◆ **Data for this task**
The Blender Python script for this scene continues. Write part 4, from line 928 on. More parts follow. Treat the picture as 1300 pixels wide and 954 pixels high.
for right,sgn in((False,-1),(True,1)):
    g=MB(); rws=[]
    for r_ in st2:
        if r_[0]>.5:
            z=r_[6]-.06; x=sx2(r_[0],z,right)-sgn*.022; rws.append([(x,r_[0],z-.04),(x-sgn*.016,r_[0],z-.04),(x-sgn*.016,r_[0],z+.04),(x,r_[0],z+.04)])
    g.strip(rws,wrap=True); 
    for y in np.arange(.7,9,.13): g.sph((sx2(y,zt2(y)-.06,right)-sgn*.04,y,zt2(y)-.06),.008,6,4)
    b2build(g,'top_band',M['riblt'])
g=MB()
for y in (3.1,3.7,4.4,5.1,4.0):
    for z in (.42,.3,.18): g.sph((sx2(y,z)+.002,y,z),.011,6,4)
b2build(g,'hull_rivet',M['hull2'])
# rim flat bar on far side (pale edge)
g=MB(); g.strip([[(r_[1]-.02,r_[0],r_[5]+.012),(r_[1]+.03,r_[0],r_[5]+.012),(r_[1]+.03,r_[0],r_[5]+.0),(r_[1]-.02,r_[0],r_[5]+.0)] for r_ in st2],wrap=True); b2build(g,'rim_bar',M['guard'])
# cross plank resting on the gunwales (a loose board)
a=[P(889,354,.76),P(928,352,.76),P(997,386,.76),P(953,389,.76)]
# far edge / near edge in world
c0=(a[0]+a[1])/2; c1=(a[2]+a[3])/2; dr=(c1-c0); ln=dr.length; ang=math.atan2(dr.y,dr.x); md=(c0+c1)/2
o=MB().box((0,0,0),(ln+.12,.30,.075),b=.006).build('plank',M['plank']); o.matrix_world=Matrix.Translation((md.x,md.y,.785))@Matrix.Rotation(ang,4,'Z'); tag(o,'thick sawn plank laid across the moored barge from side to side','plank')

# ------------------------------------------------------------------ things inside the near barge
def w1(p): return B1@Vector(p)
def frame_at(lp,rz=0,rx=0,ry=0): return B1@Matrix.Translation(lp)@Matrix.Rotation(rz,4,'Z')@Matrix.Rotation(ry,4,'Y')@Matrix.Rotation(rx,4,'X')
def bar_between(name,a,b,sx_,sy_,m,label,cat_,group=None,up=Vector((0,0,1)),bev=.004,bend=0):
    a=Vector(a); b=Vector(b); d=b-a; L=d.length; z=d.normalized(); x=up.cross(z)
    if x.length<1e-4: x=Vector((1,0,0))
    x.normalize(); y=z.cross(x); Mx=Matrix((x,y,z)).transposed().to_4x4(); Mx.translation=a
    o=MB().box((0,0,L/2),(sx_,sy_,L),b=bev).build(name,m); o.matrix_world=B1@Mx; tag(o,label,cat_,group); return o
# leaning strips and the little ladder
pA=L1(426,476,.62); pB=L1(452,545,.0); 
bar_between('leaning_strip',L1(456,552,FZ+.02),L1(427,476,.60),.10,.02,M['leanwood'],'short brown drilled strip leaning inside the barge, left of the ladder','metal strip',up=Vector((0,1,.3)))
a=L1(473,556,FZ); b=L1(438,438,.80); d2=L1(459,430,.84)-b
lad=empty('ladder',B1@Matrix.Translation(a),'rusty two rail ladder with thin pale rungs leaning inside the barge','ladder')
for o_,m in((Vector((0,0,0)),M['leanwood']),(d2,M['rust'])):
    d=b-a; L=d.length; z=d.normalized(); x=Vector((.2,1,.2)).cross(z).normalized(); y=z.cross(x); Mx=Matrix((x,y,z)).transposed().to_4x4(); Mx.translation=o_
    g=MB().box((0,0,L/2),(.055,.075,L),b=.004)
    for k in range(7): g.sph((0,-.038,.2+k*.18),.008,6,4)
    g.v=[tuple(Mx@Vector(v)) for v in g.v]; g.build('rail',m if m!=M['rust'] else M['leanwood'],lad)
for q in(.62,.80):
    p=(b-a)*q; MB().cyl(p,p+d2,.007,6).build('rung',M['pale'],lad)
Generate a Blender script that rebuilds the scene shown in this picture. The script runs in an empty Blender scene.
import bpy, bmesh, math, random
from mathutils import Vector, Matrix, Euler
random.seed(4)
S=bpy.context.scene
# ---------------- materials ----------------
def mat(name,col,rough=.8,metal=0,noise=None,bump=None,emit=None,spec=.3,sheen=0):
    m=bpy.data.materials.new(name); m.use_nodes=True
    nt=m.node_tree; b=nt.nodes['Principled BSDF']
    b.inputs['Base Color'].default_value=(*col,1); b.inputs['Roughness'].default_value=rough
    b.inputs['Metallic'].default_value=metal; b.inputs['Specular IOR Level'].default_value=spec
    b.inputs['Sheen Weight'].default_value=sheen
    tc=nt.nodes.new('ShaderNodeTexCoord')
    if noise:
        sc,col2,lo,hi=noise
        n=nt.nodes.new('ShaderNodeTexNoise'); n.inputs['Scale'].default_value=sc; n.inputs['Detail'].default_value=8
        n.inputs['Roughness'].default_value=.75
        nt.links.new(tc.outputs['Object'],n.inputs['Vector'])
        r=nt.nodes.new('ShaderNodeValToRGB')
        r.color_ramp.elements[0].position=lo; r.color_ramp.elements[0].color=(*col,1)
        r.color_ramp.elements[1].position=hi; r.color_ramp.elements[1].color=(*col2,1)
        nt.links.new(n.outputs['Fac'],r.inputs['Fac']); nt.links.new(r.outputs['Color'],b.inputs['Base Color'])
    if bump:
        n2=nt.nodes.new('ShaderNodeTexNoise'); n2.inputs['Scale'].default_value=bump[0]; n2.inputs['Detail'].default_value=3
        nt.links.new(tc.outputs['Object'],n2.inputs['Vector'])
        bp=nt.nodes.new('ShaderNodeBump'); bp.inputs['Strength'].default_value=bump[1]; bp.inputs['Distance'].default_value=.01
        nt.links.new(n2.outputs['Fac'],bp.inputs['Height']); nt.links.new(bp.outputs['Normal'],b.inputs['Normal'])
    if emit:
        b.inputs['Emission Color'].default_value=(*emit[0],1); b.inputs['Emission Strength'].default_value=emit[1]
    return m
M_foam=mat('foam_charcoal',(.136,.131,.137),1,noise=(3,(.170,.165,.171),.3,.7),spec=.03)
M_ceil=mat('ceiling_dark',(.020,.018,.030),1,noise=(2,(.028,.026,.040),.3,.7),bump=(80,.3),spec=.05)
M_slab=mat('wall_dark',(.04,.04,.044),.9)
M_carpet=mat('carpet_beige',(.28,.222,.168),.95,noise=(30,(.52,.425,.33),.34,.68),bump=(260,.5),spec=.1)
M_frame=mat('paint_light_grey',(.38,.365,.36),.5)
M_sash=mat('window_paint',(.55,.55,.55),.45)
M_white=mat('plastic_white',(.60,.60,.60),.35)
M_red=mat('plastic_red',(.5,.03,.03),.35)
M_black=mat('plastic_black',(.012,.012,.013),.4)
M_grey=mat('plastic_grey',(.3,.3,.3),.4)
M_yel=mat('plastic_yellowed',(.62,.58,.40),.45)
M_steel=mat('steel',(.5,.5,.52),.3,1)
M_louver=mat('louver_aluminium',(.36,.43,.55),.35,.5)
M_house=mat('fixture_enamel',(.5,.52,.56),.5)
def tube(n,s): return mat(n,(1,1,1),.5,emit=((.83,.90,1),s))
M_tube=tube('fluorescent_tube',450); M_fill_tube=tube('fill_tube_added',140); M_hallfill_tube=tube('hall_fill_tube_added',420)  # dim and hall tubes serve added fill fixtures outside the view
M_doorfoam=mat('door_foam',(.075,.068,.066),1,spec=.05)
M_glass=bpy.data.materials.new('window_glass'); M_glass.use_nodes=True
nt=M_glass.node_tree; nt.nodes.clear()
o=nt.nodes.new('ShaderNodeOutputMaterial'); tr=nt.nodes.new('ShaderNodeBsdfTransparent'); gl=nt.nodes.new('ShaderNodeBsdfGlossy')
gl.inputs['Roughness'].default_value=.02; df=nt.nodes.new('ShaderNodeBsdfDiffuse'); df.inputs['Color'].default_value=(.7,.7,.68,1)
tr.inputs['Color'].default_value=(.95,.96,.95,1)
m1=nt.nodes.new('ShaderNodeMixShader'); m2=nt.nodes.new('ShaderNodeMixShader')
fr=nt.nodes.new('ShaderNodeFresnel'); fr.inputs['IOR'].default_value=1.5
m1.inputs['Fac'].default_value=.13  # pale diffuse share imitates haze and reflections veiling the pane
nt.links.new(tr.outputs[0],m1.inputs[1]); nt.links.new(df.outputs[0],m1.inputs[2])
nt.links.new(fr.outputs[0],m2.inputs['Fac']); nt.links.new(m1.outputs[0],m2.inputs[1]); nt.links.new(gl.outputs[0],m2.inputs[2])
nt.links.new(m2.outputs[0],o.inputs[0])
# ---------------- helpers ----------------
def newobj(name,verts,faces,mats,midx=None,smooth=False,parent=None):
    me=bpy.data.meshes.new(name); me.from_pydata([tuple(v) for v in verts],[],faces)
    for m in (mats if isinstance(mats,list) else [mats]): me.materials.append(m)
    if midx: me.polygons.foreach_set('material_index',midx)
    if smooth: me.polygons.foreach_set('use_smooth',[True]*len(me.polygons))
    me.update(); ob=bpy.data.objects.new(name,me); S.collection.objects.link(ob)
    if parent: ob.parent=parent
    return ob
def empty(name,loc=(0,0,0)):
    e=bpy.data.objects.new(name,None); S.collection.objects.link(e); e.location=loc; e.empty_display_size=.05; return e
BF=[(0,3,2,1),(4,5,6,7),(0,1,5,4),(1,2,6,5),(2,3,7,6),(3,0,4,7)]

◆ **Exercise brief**
Everything from the first line above up to and including the line that contains "side to side','plank')" should be printed exactly; please print only that.

◆ **Written solution**
The Blender Python script for this scene continues. Write part 4, from line 928 on. More parts follow. Treat the picture as 1300 pixels wide and 954 pixels high.
for right,sgn in((False,-1),(True,1)):
    g=MB(); rws=[]
    for r_ in st2:
        if r_[0]>.5:
            z=r_[6]-.06; x=sx2(r_[0],z,right)-sgn*.022; rws.append([(x,r_[0],z-.04),(x-sgn*.016,r_[0],z-.04),(x-sgn*.016,r_[0],z+.04),(x,r_[0],z+.04)])
    g.strip(rws,wrap=True); 
    for y in np.arange(.7,9,.13): g.sph((sx2(y,zt2(y)-.06,right)-sgn*.04,y,zt2(y)-.06),.008,6,4)
    b2build(g,'top_band',M['riblt'])
g=MB()
for y in (3.1,3.7,4.4,5.1,4.0):
    for z in (.42,.3,.18): g.sph((sx2(y,z)+.002,y,z),.011,6,4)
b2build(g,'hull_rivet',M['hull2'])
# rim flat bar on far side (pale edge)
g=MB(); g.strip([[(r_[1]-.02,r_[0],r_[5]+.012),(r_[1]+.03,r_[0],r_[5]+.012),(r_[1]+.03,r_[0],r_[5]+.0),(r_[1]-.02,r_[0],r_[5]+.0)] for r_ in st2],wrap=True); b2build(g,'rim_bar',M['guard'])
# cross plank resting on the gunwales (a loose board)
a=[P(889,354,.76),P(928,352,.76),P(997,386,.76),P(953,389,.76)]
# far edge / near edge in world
c0=(a[0]+a[1])/2; c1=(a[2]+a[3])/2; dr=(c1-c0); ln=dr.length; ang=math.atan2(dr.y,dr.x); md=(c0+c1)/2
o=MB().box((0,0,0),(ln+.12,.30,.075),b=.006).build('plank',M['plank']); o.matrix_world=Matrix.Translation((md.x,md.y,.785))@Matrix.Rotation(ang,4,'Z'); tag(o,'thick sawn plank laid across the moored barge from side to side','plank')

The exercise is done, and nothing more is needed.